Hello Paul.
I enjoyed your article on the Jolly Roger restaurant and remember it well. I read your column every weekend on your web site. In fact I prefer it over the much shorter version in the Times. The Item that really caught my attention was the one about the Boeing Flying Boat.
I came to Seattle in January of 1938 at the age of 6 weeks old. My father had been transferred here by the J.C.Penny C.. He was the head of the advertising and display department of the downtown Penny’s store. In early 1940 we moved into a new house in the NE part of Seattle, just North of the city limits, on 48 Ave NE just off NE 97th. It was just 3 blocks north of “old man” Mathews lake front home (which was later to become the start of Mathews Beach Park). I lived all of my life until 2005 in Seattle and found it a wonderful place to grow up and live. I now live in Snohomish.

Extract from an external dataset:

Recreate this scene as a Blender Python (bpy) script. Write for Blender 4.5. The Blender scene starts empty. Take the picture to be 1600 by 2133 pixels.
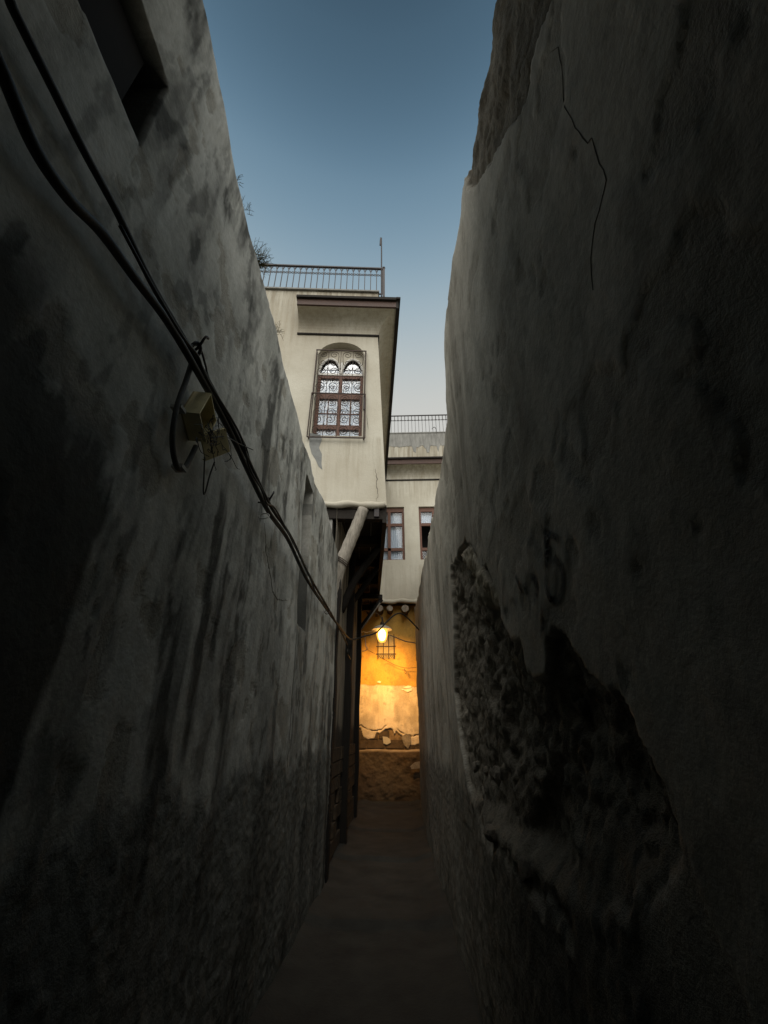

My folks told stories about the Jolly Roger and of the Boeing Flying boats taking off from Lake Washington. At the South end of what is now Mathews Beach Park was the staging area for the Boeing Flying boats. It contained work sheds, a reception facility, parking lot, and a very substantial dock running out into the lake past the shoreline sand bar. The dock was so substantial that trucks could be driven out to the plane tied up there. The reception facility had a fireplace, a full kitchen and large open spaces. I don’t know who actually owned the property but after the war it was turned into a water ski club with lots of activities, Bar-B Q’s, beer drinking, and parties on the weekends. We had neighbors that would take us kids down there to water ski and watch the boats.
During the fifties it was turned into community supported swimming and social club. There were no public beaches for swimming and lots of new post war homes in this area at that time. Teenage dances, potlucks, and adult square dancing were the mainstay activates. The area around the facility at that time was mainly small family homes and “old Man” Mathews farm, barn, out buildings, and home. Diagonally across from the entrance to the social club was the home of the Edson’s ( not sure of the spelling). Oren Edson and his brother spent much of their time at the water ski and social club and would later put there boating interest to work. They became the founders of the Bayliner boat company. They honed their entrepreneurial skills by buying mail order fireworks and then retailing them to the neighborhood kids at highly inflated prices. They were the only game in the neighborhood.
This entire neighborhood would eventually be bought up piece by piece, by the city of Seattle, to become what is now Mathews Beach and its parking lots.
I hope I haven’t bored you with my remembrances. Cheers Fred Rowe
Cheers in Return Fred. I read – and published – the whole thing with kind regards.